Pleasing `Carnival of Animals' an ode to wildlife's inspiration

Review

Howard Live

May 11, 2000|By Phil Greenfield | Phil Greenfield,SPECIAL TO THE SUN

Coyotes, tigers, owls, pussycats, swans and an aviary full of winged creatures made an appearance Saturday night at Jim Rouse Theatre in Columbia, and sent a large audience home thankful that the animal kingdom has been such an inspiration to musicians over the years.

The occasion was Columbia Pro Cantare's "Choral Carnival of the Animals" conducted by Frances Motyca Dawson as the concluding concert of the choir's 23rd season. The program consisted of familiar choral standards, a pair of new works and, in the case of Camille Saint-Saens' "Carnival of the Animals," one of the most charming novelty acts of the classical repertoire.

Both of the contemporary pieces were sung by conductor Doreen Falby's Peabody Children's Chorus, which joined Pro Cantare for this zoological extravaganza.

The first of the new works was "Coyote," an "Elemental Drama" sung by the Peabody kids and played and danced by a talented group of youngsters from Gorman Crossing Elementary School. Gorman Crossing music teacher Matthew McCoy composed the piece.

A fable explaining how coyotes attained their brown color, McCoy's creation puts young musicians to work on the drums and xylophones prescribed by the method of music education developed by Carl Orff, the German teacher and composer of the much-loved cantata "Carmina Burana." I thought the kids were a delight across the board and brought credit to every aspect of McCoy's clever and colorful creation.

The Peabody children next joined Pro Cantare and the chamber orchestra for "And They Shall Teach Thee," a set of poems by Emily Bronte, Arthur Guiterman, Rudyard Kipling, William Blake and Edward Lear put to music by Columbia's Tom Benjamin, professor of theory and composition at Peabody Institute.

A lovely Coplandesque "Prolog" gave way to Emily Bronte's "Ladybird" in which Benjamin made use of the clear, Anglican choral tones favored by Doreen Falby, an accomplished practitioner of the choral art.

A witty, politely syncopated setting of Edward Lear's "Owl and the Pussycat" and brief but hilarious "Motto on a Doghouse" were two other notable bits from Benjamin's musical menagerie.

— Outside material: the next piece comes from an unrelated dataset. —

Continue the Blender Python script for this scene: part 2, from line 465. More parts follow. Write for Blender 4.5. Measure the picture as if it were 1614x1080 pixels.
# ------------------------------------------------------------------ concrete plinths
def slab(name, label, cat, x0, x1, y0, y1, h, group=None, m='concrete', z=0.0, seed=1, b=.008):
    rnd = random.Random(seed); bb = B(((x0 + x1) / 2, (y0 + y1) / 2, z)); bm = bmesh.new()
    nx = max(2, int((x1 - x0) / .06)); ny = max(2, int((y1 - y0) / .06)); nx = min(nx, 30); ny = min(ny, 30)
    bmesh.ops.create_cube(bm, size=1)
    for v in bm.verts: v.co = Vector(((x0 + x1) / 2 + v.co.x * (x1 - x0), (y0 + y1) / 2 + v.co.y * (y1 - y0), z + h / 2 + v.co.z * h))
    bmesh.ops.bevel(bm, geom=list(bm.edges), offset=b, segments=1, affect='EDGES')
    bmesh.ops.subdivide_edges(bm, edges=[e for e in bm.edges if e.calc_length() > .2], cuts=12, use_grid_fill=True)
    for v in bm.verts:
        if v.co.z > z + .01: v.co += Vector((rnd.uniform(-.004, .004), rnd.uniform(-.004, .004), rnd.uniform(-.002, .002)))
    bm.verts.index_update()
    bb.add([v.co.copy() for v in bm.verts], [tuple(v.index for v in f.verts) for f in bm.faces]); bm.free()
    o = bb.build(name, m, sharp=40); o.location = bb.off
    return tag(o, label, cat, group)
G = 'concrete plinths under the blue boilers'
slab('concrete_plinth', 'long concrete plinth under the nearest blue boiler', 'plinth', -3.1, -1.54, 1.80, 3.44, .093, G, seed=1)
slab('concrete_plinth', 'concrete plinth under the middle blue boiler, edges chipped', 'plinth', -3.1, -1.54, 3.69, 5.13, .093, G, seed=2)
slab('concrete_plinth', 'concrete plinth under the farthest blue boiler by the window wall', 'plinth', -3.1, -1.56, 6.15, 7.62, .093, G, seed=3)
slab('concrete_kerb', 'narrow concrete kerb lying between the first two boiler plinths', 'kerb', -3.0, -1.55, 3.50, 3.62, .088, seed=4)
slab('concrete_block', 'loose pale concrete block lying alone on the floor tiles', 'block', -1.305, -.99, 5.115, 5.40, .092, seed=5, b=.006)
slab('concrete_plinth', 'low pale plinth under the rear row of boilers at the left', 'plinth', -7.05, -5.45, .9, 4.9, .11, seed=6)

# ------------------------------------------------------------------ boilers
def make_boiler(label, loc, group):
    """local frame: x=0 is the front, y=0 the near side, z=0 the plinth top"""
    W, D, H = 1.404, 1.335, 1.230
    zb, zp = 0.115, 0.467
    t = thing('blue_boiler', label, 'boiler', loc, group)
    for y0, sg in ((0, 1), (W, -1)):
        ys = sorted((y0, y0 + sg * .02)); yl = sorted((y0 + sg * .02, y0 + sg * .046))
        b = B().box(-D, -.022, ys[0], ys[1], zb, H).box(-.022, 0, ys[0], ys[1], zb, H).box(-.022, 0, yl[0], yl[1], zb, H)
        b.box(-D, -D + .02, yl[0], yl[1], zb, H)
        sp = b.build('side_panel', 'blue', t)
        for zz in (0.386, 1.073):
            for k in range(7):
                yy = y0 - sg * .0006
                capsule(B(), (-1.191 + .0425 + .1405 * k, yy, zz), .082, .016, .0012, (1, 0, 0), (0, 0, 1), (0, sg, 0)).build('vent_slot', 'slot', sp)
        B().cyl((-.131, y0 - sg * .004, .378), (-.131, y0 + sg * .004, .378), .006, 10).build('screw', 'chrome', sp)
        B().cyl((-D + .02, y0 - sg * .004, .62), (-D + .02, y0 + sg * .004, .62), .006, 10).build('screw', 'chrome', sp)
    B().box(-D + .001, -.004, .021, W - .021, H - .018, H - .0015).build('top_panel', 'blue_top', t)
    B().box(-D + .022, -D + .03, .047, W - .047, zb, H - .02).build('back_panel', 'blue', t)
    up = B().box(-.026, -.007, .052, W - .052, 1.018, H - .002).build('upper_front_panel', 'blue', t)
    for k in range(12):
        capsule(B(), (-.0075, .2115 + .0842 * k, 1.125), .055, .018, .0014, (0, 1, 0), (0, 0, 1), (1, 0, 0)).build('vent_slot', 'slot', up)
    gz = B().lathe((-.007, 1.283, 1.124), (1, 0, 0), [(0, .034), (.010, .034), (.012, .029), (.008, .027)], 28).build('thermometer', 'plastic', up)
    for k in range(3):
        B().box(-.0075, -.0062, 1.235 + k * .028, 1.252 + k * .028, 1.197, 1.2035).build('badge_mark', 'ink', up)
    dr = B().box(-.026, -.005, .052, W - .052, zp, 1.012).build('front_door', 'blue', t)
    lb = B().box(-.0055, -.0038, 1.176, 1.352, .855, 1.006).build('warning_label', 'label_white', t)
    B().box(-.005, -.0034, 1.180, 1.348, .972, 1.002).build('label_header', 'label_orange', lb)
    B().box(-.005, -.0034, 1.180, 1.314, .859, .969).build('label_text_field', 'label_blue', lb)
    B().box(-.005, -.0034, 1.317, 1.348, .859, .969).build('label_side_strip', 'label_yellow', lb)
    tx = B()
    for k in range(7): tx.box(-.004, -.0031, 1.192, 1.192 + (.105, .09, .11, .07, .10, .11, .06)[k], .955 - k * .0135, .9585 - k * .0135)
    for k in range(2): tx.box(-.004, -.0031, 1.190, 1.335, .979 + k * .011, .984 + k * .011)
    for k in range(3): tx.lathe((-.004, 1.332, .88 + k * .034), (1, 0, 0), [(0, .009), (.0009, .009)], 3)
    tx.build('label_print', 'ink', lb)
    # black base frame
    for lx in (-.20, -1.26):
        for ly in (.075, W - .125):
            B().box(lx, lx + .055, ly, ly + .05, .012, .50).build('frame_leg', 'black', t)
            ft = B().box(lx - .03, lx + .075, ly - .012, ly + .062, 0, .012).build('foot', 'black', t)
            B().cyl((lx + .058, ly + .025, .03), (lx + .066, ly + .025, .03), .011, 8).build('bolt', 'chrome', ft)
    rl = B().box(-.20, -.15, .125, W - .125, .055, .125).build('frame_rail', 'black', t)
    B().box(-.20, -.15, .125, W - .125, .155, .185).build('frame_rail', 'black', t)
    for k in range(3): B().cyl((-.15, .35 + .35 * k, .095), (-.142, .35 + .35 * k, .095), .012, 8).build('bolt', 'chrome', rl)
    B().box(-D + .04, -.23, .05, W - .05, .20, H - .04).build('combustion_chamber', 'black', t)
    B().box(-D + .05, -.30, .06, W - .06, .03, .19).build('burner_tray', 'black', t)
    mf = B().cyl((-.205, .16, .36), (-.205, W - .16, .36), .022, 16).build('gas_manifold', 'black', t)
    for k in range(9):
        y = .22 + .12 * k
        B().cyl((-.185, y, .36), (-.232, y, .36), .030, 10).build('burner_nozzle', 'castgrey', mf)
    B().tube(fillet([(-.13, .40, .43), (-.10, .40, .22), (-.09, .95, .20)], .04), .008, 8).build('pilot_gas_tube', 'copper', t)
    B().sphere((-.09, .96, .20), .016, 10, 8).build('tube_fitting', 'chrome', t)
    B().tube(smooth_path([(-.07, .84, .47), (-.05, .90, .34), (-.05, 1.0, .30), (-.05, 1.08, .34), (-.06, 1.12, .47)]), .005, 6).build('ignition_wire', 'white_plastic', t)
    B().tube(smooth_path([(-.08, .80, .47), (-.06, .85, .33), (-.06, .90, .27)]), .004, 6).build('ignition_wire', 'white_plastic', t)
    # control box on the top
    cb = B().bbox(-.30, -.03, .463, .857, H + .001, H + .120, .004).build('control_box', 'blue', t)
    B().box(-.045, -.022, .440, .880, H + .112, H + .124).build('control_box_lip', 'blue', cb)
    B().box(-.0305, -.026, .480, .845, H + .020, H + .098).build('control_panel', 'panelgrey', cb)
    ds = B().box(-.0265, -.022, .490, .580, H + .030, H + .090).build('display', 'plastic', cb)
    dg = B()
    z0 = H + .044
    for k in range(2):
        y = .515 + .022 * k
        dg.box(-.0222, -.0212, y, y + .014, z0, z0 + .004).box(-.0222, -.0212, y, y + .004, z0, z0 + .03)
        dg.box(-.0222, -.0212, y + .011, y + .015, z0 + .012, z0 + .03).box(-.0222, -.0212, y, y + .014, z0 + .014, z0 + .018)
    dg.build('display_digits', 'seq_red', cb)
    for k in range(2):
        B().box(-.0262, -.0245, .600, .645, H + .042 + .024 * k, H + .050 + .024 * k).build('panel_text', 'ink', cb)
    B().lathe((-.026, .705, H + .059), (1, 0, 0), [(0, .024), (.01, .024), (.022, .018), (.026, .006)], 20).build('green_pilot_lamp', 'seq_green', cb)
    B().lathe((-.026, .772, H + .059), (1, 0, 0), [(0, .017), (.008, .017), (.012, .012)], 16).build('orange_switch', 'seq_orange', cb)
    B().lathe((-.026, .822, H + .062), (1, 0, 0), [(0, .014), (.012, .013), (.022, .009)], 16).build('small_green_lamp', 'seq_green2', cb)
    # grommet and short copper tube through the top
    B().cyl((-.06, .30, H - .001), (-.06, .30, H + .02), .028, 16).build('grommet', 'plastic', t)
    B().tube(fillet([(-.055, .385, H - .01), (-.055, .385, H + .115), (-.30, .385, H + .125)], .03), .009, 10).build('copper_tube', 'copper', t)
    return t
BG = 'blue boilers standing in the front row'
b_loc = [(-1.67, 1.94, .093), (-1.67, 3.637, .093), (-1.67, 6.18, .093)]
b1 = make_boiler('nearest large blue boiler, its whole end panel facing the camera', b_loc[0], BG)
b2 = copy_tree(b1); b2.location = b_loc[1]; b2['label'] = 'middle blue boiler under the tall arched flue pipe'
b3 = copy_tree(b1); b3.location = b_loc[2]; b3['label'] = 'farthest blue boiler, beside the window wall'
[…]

Pro Cantare's smaller ensemble, the Chamber Singers, gave an extraordinary account of Clement Janequin's "Song of the Birds," one the most difficult Renaissance madrigals to sing. Unfazed by old French, high pitches, complicated polyphony and the sheer length of the thing, the singers had the starlings, thrushes, robins, nightingales and cuckoos of the text chirping away with utter abandon. Bravo!

Only in the set of choral songs from the British Isles did the performance slip. Minimal magic was imparted to Stanford's delightfully slushy "Blue Bird," and Andrew Carter's arrangement of "The Lark in Clean Air" sounded labored and unconvincing. And if the basses were supposed to be tipsy and out of control in "A Frog He Would A-Wooing Go," they did it a little too convincingly for my taste.

Once we got past a toothless lion and some sour tones from the double bassist in "The Elephant," "Carnival of the Animals" turned out to be marvelous fun. Special kudos to cellist Cecilia Rossiter who became a cool, regal swan in the work's most famous solo.

What fabulous representation from the Howard County public schools at this concert. Not only could I admire the contingent from Gorman Crossing, but twin pianists Alison Matuskey and Dennis Taylor, both county educators, flew up and down the keyboard in Saint-Saens' "Carnival." Impressive, to say the least.

Our Maryland School Performance Assessment Program brigade has managed to ruin elementary music programs all over Maryland. Somehow, Howard County folks have managed to keep those mitts off the elementary music programs. I gaze at you longingly from across the Anne Arundel County line and wonder how you did it.